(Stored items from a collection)
+ + +
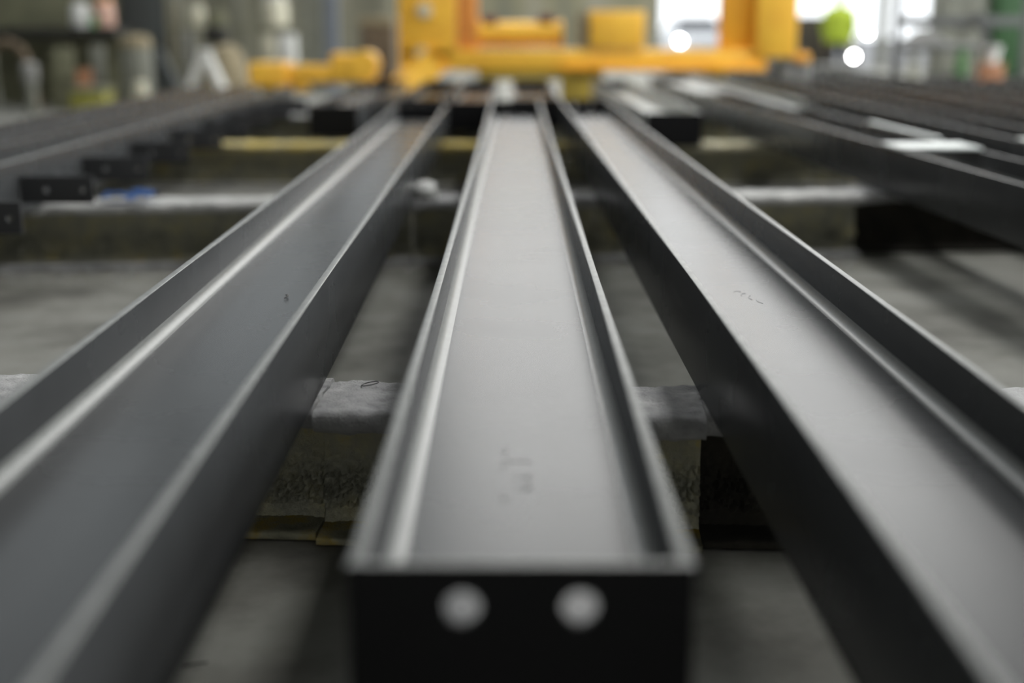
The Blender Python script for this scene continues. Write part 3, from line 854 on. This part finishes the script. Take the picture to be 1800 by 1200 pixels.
bmesh.ops.solidify(bm, geom=bm.faces[:], thickness=.008)
tag(obj('plastic_sheet', bm, 'pale_grey', None, (x_(1650), 17.5, 0), angle=80), 'crumpled pale grey sheet draped over the table on the right', 'sheet')
jar('container', 'narrow green container on the floor in front of the covered table', 'container', 1690, 16.4, 86, 204, 22, 'green')
x_, z_, s_ = at(15.2)
t = thing('brown_box', 'brown box on the floor in front of the grey rack frame', 'box', (x_(1742), 15.2, 0))
bm = new(); box(bm, -.12, .12, -.12, .12, 0, z_(114), .01); obj('body', bm, 'rust', t)
bm = new(); box(bm, -.13, .13, -.13, .13, z_(114), z_(110), .004); obj('lid', bm, 'rust', t)
t = thing('paint_pail', 'off-white pail standing on the brown box', 'pail', (x_(1742), 15.2, z_(110)))
bm = new(); lathe(bm, [(.075, 0), (.10, .15), (.115, .19), (.12, .20), (.108, .20), (.07, .02)]); obj('body', bm, 'white', t)
bm = new(); sweep(bm, [(.115 * math.cos(a), -.02 - .10 * math.sin(a) * .3, .19 - .09 * math.sin(a)) for a in [math.pi * i / 12 for i in range(13)]], .004, 6); obj('handle', bm, 'grey', t)
x_, z_, s_ = at(14.9)
t = thing('rack_frame', 'grey tubular rack frame with a diagonal brace at the right edge', 'frame', (x_(1720), 15.9, 0))
x_, z_, s_ = at(15.9)
def rx(p): return x_(p) - x_(1720)
for px in (1625, 1850):
    bm = new(); box(bm, rx(px) - .04, rx(px) + .04, -.04, .04, 0, z_(-40), .005); obj('upright', bm, 'grey', t)
for py in (38,):
    bm = new(); box(bm, rx(1625), rx(1850), -.035, .035, z_(py) - .06, z_(py) + .06, .006); obj('rail', bm, 'grey', t)
bm = new(); sq_bar(bm, (rx(1758), -.06, z_(24)), (rx(1822), -.06, z_(150)), .09, .05, .006); obj('diagonal_brace', bm, 'grey', t)
x_, z_, s_ = at(21)
t = thing('cabinet', 'tall tan cabinet right of the bright openings', 'cabinet', (x_(1676), 21, 0))
w_ = 38 * s_
bm = new(); box(bm, -w_, w_, -.3, .3, 0, 2.1, .01); obj('body', bm, 'grey_green', t)
for s in (-1, 1):
    bm = new(); box(bm, s * w_ / 2 - w_ * .47, s * w_ / 2 + w_ * .47, -.325, -.3, .08, 2.05, .004); d = obj('door', bm, 'grey_green', t)
    bm = new(); bar(bm, (s * .05, -.34, 1.0), (s * .05, -.34, 1.15), .012, .012, 8); obj('handle', bm, 'black', d)
t = thing('cabinet', 'dark green cabinet at the right edge behind the rack frame', 'cabinet', (x_(1757), 21, 0))
w_ = 26 * s_
bm = new(); box(bm, -w_, w_, -.3, .3, 0, 2.0, .01); obj('body', bm, 'dark_green', t)
bm = new(); box(bm, -w_ * .95, w_ * .95, -.325, -.3, .08, 1.95, .004); d = obj('door', bm, 'dark_green', t)
bm = new(); bar(bm, (-.3, -.34, 1.0), (-.3, -.34, 1.15), .012, .012, 8); obj('handle', bm, 'black', d)
t = thing('pallet_stack', 'dark crate stack left of the person', 'crate', (at(27)[0](1420), 27, 0))
bm = new(); box(bm, -.40, .42, -.4, .4, .12, 1.30, .02); obj('body', bm, 'dark_crate', t)
for s in (-.45, -.15, .15):
    bm = new(); box(bm, s - .05, s + .05, -.4, .4, 0, .12, .005); obj('skid', bm, 'brown', t)
x_, z_, s_ = at(16.0)
t = thing('concrete_block', 'pale block on the floor beyond the right field of beams', 'block', (x_(1525) + .75, 20.9, 0))
bm = new(); box(bm, -.26, .26, -.2, .2, 0, .50, .02); obj('body', bm, 'pale_grey', t)
bm = new(); box(bm, -.28, .28, -.22, .22, .50, .53, .006); obj('cap', bm, 'pale_grey', t)

# ================================================================ small marks and crumbs
mk = new()
for x0, x1, y0, y1 in ((-.022, -.012, 2.075, 2.10), (-.022, .028, 2.03, 2.04), (-.022, -.014, 2.0, 2.03), (.0, .026, 1.95, 1.958), (.018, .026, 1.90, 1.958), (.0, .026, 1.90, 1.908), (-.022, -.010, 1.85, 1.875)):
    box(mk, x0, x1, y0, y1, 0, .0006)
mk_o = obj('chalk_mark', mk, 'mark', [c for c in B_M.children if c.name.startswith('web')][0], None, smooth=False)
mk_o.location = (-.0076, -B_M.location.y, BH / 2 + TW / 2)
mk_o['label'] = 'faint grey chalk marks'
mk = new()
for i in range(4):
    sweep(mk, [(.014 * i + .012 * math.cos(a), -.035 * i + (.02 + .004 * i) * math.sin(a), .0005) for a in [R(40 + 12 * k + 30 * i) for k in range(12)]], .0004, 6)
mk_o = obj('scribed_mark', mk, 'steel', [c for c in B_R.children if c.name.startswith('web')][0], None)
mk_o.location = (-.012, 3.42 - B_R.location.y, BH / 2 + TW / 2)
bm = new()
rnd = random.Random(3)
for k in range(420):
    x = rnd.uniform(-3.3, 1.7); u = rnd.random() ** 2
    y = 6.43 + S2 * x - .17 - .35 * u
    r = rnd.uniform(.004, .016) * (1 - .5 * u)
    bmesh.ops.create_icosphere(bm, subdivisions=1, radius=r, matrix=Matrix.Translation((x, y, r * .5)) @ Matrix.Diagonal((1.3, 1, .6, 1)))
o = tag(obj('paint_crumbs', bm, 'crust_pale', None, None, False), 'crumbs of dried paint on the floor before the second row of rails', 'crumbs')
o['kind'] = 'stuff'
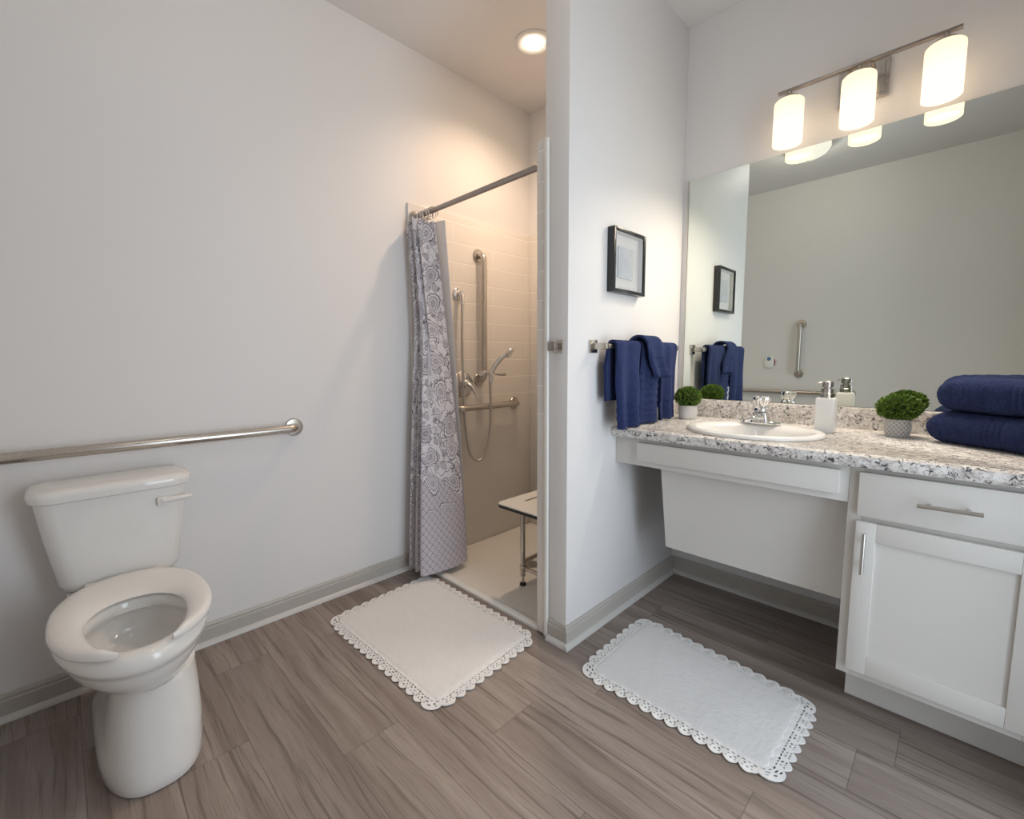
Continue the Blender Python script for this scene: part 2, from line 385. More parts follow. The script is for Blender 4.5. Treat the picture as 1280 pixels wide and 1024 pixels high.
+ + +
**Aim:** Make an exact copy of the data above, pictures excluded.

**Full solution:**
The Blender Python script for this scene continues. Write part 3, from line 854 on. This part finishes the script. Take the picture to be 1800 by 1200 pixels.
bmesh.ops.solidify(bm, geom=bm.faces[:], thickness=.008)
tag(obj('plastic_sheet', bm, 'pale_grey', None, (x_(1650), 17.5, 0), angle=80), 'crumpled pale grey sheet draped over the table on the right', 'sheet')
jar('container', 'narrow green container on the floor in front of the covered table', 'container', 1690, 16.4, 86, 204, 22, 'green')
x_, z_, s_ = at(15.2)
t = thing('brown_box', 'brown box on the floor in front of the grey rack frame', 'box', (x_(1742), 15.2, 0))
bm = new(); box(bm, -.12, .12, -.12, .12, 0, z_(114), .01); obj('body', bm, 'rust', t)
bm = new(); box(bm, -.13, .13, -.13, .13, z_(114), z_(110), .004); obj('lid', bm, 'rust', t)
t = thing('paint_pail', 'off-white pail standing on the brown box', 'pail', (x_(1742), 15.2, z_(110)))
bm = new(); lathe(bm, [(.075, 0), (.10, .15), (.115, .19), (.12, .20), (.108, .20), (.07, .02)]); obj('body', bm, 'white', t)
bm = new(); sweep(bm, [(.115 * math.cos(a), -.02 - .10 * math.sin(a) * .3, .19 - .09 * math.sin(a)) for a in [math.pi * i / 12 for i in range(13)]], .004, 6); obj('handle', bm, 'grey', t)
x_, z_, s_ = at(14.9)
t = thing('rack_frame', 'grey tubular rack frame with a diagonal brace at the right edge', 'frame', (x_(1720), 15.9, 0))
x_, z_, s_ = at(15.9)
def rx(p): return x_(p) - x_(1720)
for px in (1625, 1850):
    bm = new(); box(bm, rx(px) - .04, rx(px) + .04, -.04, .04, 0, z_(-40), .005); obj('upright', bm, 'grey', t)
for py in (38,):
    bm = new(); box(bm, rx(1625), rx(1850), -.035, .035, z_(py) - .06, z_(py) + .06, .006); obj('rail', bm, 'grey', t)
bm = new(); sq_bar(bm, (rx(1758), -.06, z_(24)), (rx(1822), -.06, z_(150)), .09, .05, .006); obj('diagonal_brace', bm, 'grey', t)
x_, z_, s_ = at(21)
t = thing('cabinet', 'tall tan cabinet right of the bright openings', 'cabinet', (x_(1676), 21, 0))
w_ = 38 * s_
bm = new(); box(bm, -w_, w_, -.3, .3, 0, 2.1, .01); obj('body', bm, 'grey_green', t)
for s in (-1, 1):
    bm = new(); box(bm, s * w_ / 2 - w_ * .47, s * w_ / 2 + w_ * .47, -.325, -.3, .08, 2.05, .004); d = obj('door', bm, 'grey_green', t)
    bm = new(); bar(bm, (s * .05, -.34, 1.0), (s * .05, -.34, 1.15), .012, .012, 8); obj('handle', bm, 'black', d)
t = thing('cabinet', 'dark green cabinet at the right edge behind the rack frame', 'cabinet', (x_(1757), 21, 0))
w_ = 26 * s_
bm = new(); box(bm, -w_, w_, -.3, .3, 0, 2.0, .01); obj('body', bm, 'dark_green', t)
bm = new(); box(bm, -w_ * .95, w_ * .95, -.325, -.3, .08, 1.95, .004); d = obj('door', bm, 'dark_green', t)
bm = new(); bar(bm, (-.3, -.34, 1.0), (-.3, -.34, 1.15), .012, .012, 8); obj('handle', bm, 'black', d)
t = thing('pallet_stack', 'dark crate stack left of the person', 'crate', (at(27)[0](1420), 27, 0))
bm = new(); box(bm, -.40, .42, -.4, .4, .12, 1.30, .02); obj('body', bm, 'dark_crate', t)
for s in (-.45, -.15, .15):
    bm = new(); box(bm, s - .05, s + .05, -.4, .4, 0, .12, .005); obj('skid', bm, 'brown', t)
x_, z_, s_ = at(16.0)
t = thing('concrete_block', 'pale block on the floor beyond the right field of beams', 'block', (x_(1525) + .75, 20.9, 0))
bm = new(); box(bm, -.26, .26, -.2, .2, 0, .50, .02); obj('body', bm, 'pale_grey', t)
bm = new(); box(bm, -.28, .28, -.22, .22, .50, .53, .006); obj('cap', bm, 'pale_grey', t)

# ================================================================ small marks and crumbs
mk = new()
for x0, x1, y0, y1 in ((-.022, -.012, 2.075, 2.10), (-.022, .028, 2.03, 2.04), (-.022, -.014, 2.0, 2.03), (.0, .026, 1.95, 1.958), (.018, .026, 1.90, 1.958), (.0, .026, 1.90, 1.908), (-.022, -.010, 1.85, 1.875)):
    box(mk, x0, x1, y0, y1, 0, .0006)
mk_o = obj('chalk_mark', mk, 'mark', [c for c in B_M.children if c.name.startswith('web')][0], None, smooth=False)
mk_o.location = (-.0076, -B_M.location.y, BH / 2 + TW / 2)
mk_o['label'] = 'faint grey chalk marks'
mk = new()
for i in range(4):
    sweep(mk, [(.014 * i + .012 * math.cos(a), -.035 * i + (.02 + .004 * i) * math.sin(a), .0005) for a in [R(40 + 12 * k + 30 * i) for k in range(12)]], .0004, 6)
mk_o = obj('scribed_mark', mk, 'steel', [c for c in B_R.children if c.name.startswith('web')][0], None)
mk_o.location = (-.012, 3.42 - B_R.location.y, BH / 2 + TW / 2)
bm = new()
rnd = random.Random(3)
for k in range(420):
    x = rnd.uniform(-3.3, 1.7); u = rnd.random() ** 2
    y = 6.43 + S2 * x - .17 - .35 * u
    r = rnd.uniform(.004, .016) * (1 - .5 * u)
    bmesh.ops.create_icosphere(bm, subdivisions=1, radius=r, matrix=Matrix.Translation((x, y, r * .5)) @ Matrix.Diagonal((1.3, 1, .6, 1)))
o = tag(obj('paint_crumbs', bm, 'crust_pale', None, None, False), 'crumbs of dried paint on the floor before the second row of rails', 'crumbs')
o['kind'] = 'stuff'
Continue the Blender Python script for this scene: part 2, from line 385. More parts follow. The script is for Blender 4.5. Treat the picture as 1280 pixels wide and 1024 pixels high.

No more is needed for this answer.